In some embodiments, generating the estimated hum noise signal may involve, for each hum noise frequency, determining a respective (instantaneous) hum noise amplitude based on the respective hum noise frequency and the audio data in the at least one frame. Generating the estimated hum noise signal may further involve, for each hum noise frequency, determining a respective mean hum noise amplitude based on the noise spectrum. Generating the estimated hum noise signal may yet further involve synthesizing the respective hum tone for each of the one or more hum noise frequencies based on the respective hum noise frequency, the respective hum noise phase, and a smaller one of the respective hum noise amplitude and the respective mean hum noise amplitude. By choosing the smaller one of the instantaneous hum noise amplitude and the mean hum amplitude, over-aggressive hum noise removal that might result in audible artifacts, such as the introduction of extra hum noise, can be avoided. Moreover, the proposed technique can be applied to all frames alike, regardless of whether they are content frames (e.g., speech, music) or noise frames.

In some embodiments, when the at least one frame is classified as a noise frame, generating the estimated hum noise signal may involve, for each hum noise frequency, determining a respective hum noise amplitude based on the respective hum noise frequency and the audio data in the at least one frame.
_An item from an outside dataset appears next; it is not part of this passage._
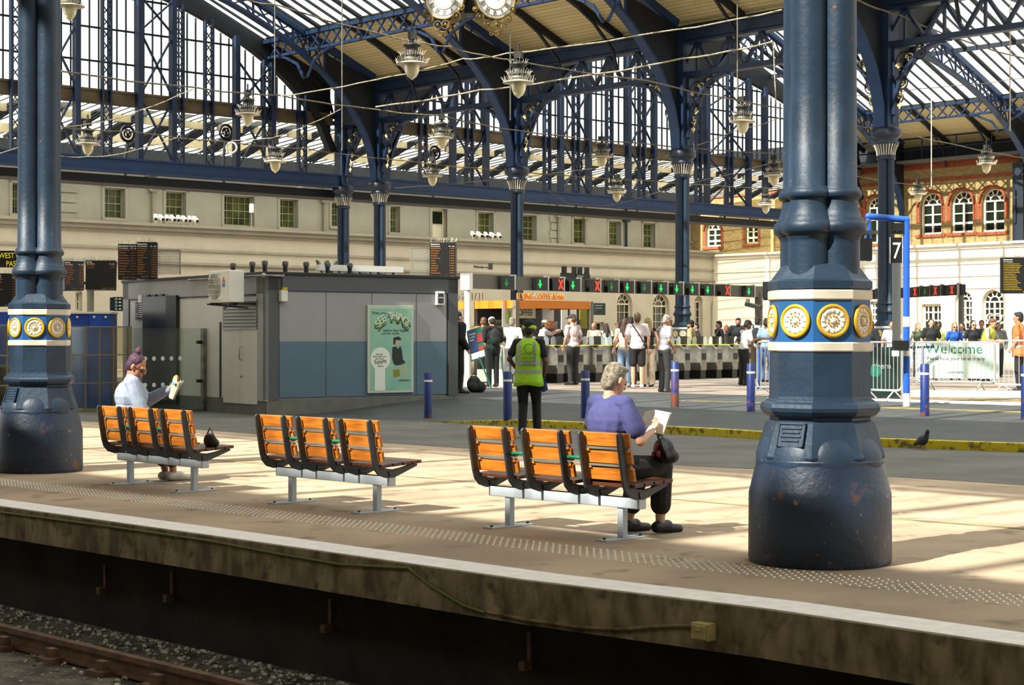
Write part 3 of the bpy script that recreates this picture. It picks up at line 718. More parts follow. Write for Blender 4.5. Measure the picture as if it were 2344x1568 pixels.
def window(T, h, y, nx, nz, arch=False, glassm='window_glass', fm='frame_cream', fw=.07, bw=.035, letters=None, rot=None, surround=None, label=None, name='window'):
    WN[0] += 1; x0, x1, z0, z1 = h; mb = MB(T); r = (x1 - x0) / 2; c = (x0 + x1) / 2; zs = z1 - r if arch else z1
    def fb(a, b, w): mb.bar(a, b, .06, w, (1, 0, 0) if abs(a[0] - b[0]) < 1e-4 else (0, 0, 1))
    mb.b2((x0, y - .04, z0), (x0 + fw, y + .04, zs)); mb.b2((x1 - fw, y - .04, z0), (x1, y + .04, zs)); mb.b2((x0, y - .05, z0), (x1, y + .05, z0 + fw))
    if not arch: mb.b2((x0, y - .04, z1 - fw), (x1, y + .04, z1))
    for i in range(1, nx): x = x0 + (x1 - x0) * i / nx; w = bw * (1.8 if nx % 2 == 0 and i == nx // 2 else 1); mb.b2((x - w / 2, y - .03, z0), (x + w / 2, y + .03, zs))
    for i in range(1, nz): z = z0 + (zs - z0) * i / nz; w = bw * (1.8 if i == nz // 2 else 1); mb.b2((x0, y - .03, z - w / 2), (x1, y + .03, z + w / 2))
    if arch:
        mb.b2((x0, y - .04, zs - .04), (x1, y + .04, zs + .04))
        for rr in (r - fw / 2, r * .45):
            A = [(c + rr * math.cos(t * math.pi / 12), y, zs + rr * math.sin(t * math.pi / 12)) for t in range(13)]
            for p, q in zip(A, A[1:]): mb.bar(p, q, .06, fw if rr > r * .5 else bw, (0, 1, 0))
        for t in (36, 72, 108, 144): mb.bar((c + r * .45 * math.cos(R(t)), y, zs + r * .45 * math.sin(R(t))), (c + r * math.cos(R(t)), y, zs + r * math.sin(R(t))), .05, bw, (0, 1, 0))
    o = mb.build('%s_%d' % (name, WN[0]), fm, None, kind='structure', label=label)
    g = MB(T)
    if arch: g.prism([(x0, z0), (x1, z0)] + [(c + r * math.cos(t * math.pi / 12), zs + r * math.sin(t * math.pi / 12)) for t in range(13)], y + .02, y + .05)
    else: g.b2((x0, y + .02, z0), (x1, y + .05, z1))
    g.build('pane', glassm, o)
    if letters: text(MB(T), letters, .62, Tr(c, y - .08, z0 + (zs - z0) * .42), .02).build('window_letter', 'frame_cream', o)
    if surround:
        s = MB(T); w = surround; yy = y - .34
        if not arch:
            s.b2((x0 - w, yy, z0 - .05), (x0, yy + .1, z1 + w)); s.b2((x1, yy, z0 - .05), (x1 + w, yy + .1, z1 + w)); s.b2((x0 - w, yy, z1), (x1 + w, yy + .1, z1 + w)); s.b2((x0 - w * 1.6, yy - .06, z1 + w), (x1 + w * 1.6, yy + .1, z1 + w + .07))
        s.b2((x0 - w, yy - .06, z0 - .12), (x1 + w, yy + .1, z0)); s.build('window_surround', 'stucco' if fm in ('frame_cream', 'sash_grey') else fm, o)
    return o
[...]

The hum noise amplitudes determined in this manner may be referred to as instantaneous hum noise amplitudes. The hum noise amplitudes may be determined using a Least Squares method, for example. Each hum noise frequency may have a respective associated hum noise amplitude. Generating the estimated hum noise signal in this case may further involve synthesizing the respective hum tone for each of the one or more hum noise frequencies based on the respective hum noise frequency, the respective (instantaneous) hum noise phase, and the respective (instantaneous) hum noise amplitude.
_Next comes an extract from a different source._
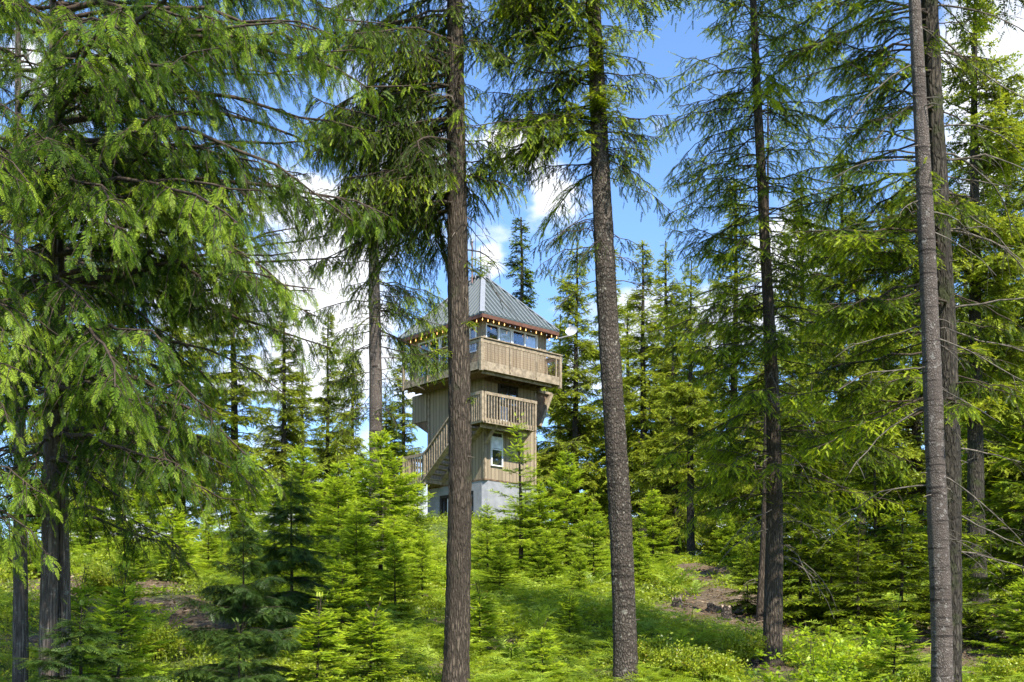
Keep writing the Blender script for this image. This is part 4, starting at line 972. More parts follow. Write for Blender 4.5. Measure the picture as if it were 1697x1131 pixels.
def fir_f():
    rng = np.random.default_rng(15); d = 18.6; o = at(1576, d); T = Tree(o)
    trunk_px(T, [(1576, 1131, 34), (1576, 900, 33), (1574, 740, 33), (1568, 560, 32), (1560, 400, 31), (1551, 240, 29), (1544, 100, 27), (1540, 0, 26)], d, 17.5, seed=5, seg=28, step=.08, rough=.09, flare=.3)
    n = 84; z = rng.uniform(zof(690, d), zof(-50, d), n)
    az = sectors(rng, n, [(185, 22, 2.4), (225, 20, 1.3), (150, 20, .8)])
    L = rng.uniform(1.2, 3.0, n)
    T.boughs(rng, z, az, L, rng.uniform(-.3, .1, n), rng.uniform(.05, .22, n), np.full(n, .1), NEAR_N, sec_sp=0.041, sec_len=.5, sec_ang=58, hang=.2, sec_droop=.5, sp_sp=0.049, sp_ang=40, prim_r=.02, tint0=.4, tipb=.5, clump=.3, pair_hang=.2, tvar=.28, s0=.3)
    n = 28; z = rng.uniform(zof(640, d), zof(-50, d), n)
    T.boughs(rng, z, sectors(rng, n, [(0, 30, 1)]), rng.uniform(.5, 1.5, n), rng.uniform(-.3, .2, n), rng.uniform(.1, .3, n), np.full(n, .05), NEAR_N, sec_sp=0.066, sec_len=.35, hang=.4, sec_droop=.7, sp_sp=0.065, sp_ang=28, prim_r=.018, tint0=.2, tipb=.2, thin_sec=.6, pair_hang=.4)
    n = 60; z = rng.uniform(zof(-50, d), 17.2, n); f = (z - zof(-50, d)) / (17.4 - zof(-50, d))
    T.boughs(rng, z, rng.uniform(0, 6.28, n), (2.4 * (1 - f) + .25) * rng.uniform(.6, 1.1, n), .1 + .3 * f, np.full(n, .3), np.full(n, .1), MID_N, sec_sp=0.077, sec_len=.6, hang=.2, sp_sp=0.078, sp_scale=1.1, tint0=.3)
    n = 24; T.dead(rng, rng.uniform(zof(920, d), zof(0, d), n), sectors(rng, n, [(0, 28, 2), (180, 30, .7)]), rng.uniform(.7, 2.1, n), rng.uniform(-.35, .25, n), rng.uniform(.0, .4, n), r0=.013, twigs=9)
    stubs(T, rng, 26, .5, 9.5)
    plant(T.meshes('bark_moss', 'fir'), 'fir_tree', 'dark mossy fir trunk touching behind the pale grey trunk at the right', 'tree', o)
fir_f()

# ------------------------------------------------------------------ cedars at the left
def cedar(name_label, pts_list, d, top, boughs, seed, o_px, fs=.70, lod=None, group=None):
    rng = np.random.default_rng(seed); o = at(o_px, d); T = Tree(o)
    Vt = []; 
    for k, pts in enumerate(pts_list):
        T2 = Tree(o); trunk_px(T2, pts, d + .12 * k, top - k, seed=seed + k, seg=22, step=.12, rough=.07, flare=.3, ridge=6)
        Vt.append(T2.tr)
        if k == 0: T.path, T.rad = T2.path, T2.rad
    V, Q, _ = Tree.cat(Vt); T.tr = (V, Q)
    for (n, z0, z1, secs, L0, L1, e0, e1, dr0, dr1, up, t0) in boughs:
        z = rng.uniform(z0, z1, n)
        T.boughs(rng, z, sectors(rng, n, secs), rng.uniform(L0, L1, n), rng.uniform(e0, e1, n), rng.uniform(dr0, dr1, n), np.full(n, up), lod or CED_N, sec_sp=.085, sec_len=.72, sec_ang=55, hang=.3, sec_droop=.7,
                 sp_sp=.10 * (fs / .82), sp_ang=40, sp_scale=fs, prim_r=.024, tint0=t0, tipb=.3, clump=.25, pair_hang=.5, tvar=.5, s0=.12)
    n = 9; T.dead(rng, rng.uniform(2.2, 6.5, n), rng.uniform(0, 6.28, n), rng.uniform(.6, 1.8, n), rng.uniform(-.3, .1, n), rng.uniform(.0, .5, n), r0=.010, twigs=5)
    return plant(T.meshes('bark_cedar', 'cedar'), 'cedar_tree', name_label, 'tree', o, group)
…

In some embodiments, when the at least one frame is classified as a content frame, generating the estimated hum noise signal may involve, for each hum noise frequency, determining a respective mean hum noise amplitude based on the noise spectrum. Each hum noise frequency may have a respective associated mean hum noise amplitude. Generating the estimated hum noise signal in this case may further involve synthesizing the respective hum tone for each of the one or more hum noise frequencies based on the respective hum noise frequency, the respective (instantaneous) hum noise phase, and the respective mean hum noise amplitude. Alternatively, instead of using the mean hum noise amplitude, the instantaneous hum noise amplitude of a preceding (e.g., directly preceding) noise frame may be used.

In some embodiments, generating the estimated hum noise signal may involve, for each hum noise frequency, determining a respective mean hum noise amplitude based on the noise spectrum. Each hum noise frequency may have a respective associated mean hum noise amplitude. Generating the estimated hum noise signal may further involve synthesizing the respective hum tone for each of the one or more hum noise frequencies based on the respective hum noise frequency and the respective mean hum noise amplitude.

In some embodiments, removing hum noise from the at least one frame may involve subtracting the estimated hum noise signal from the at least one frame.

In some embodiments, the noise spectrum may be determined based on frequency spectra of all frames of the audio data that are classified as noise frames. This presumes that all frames of the audio data are simultaneously available and may be referred to as offline processing.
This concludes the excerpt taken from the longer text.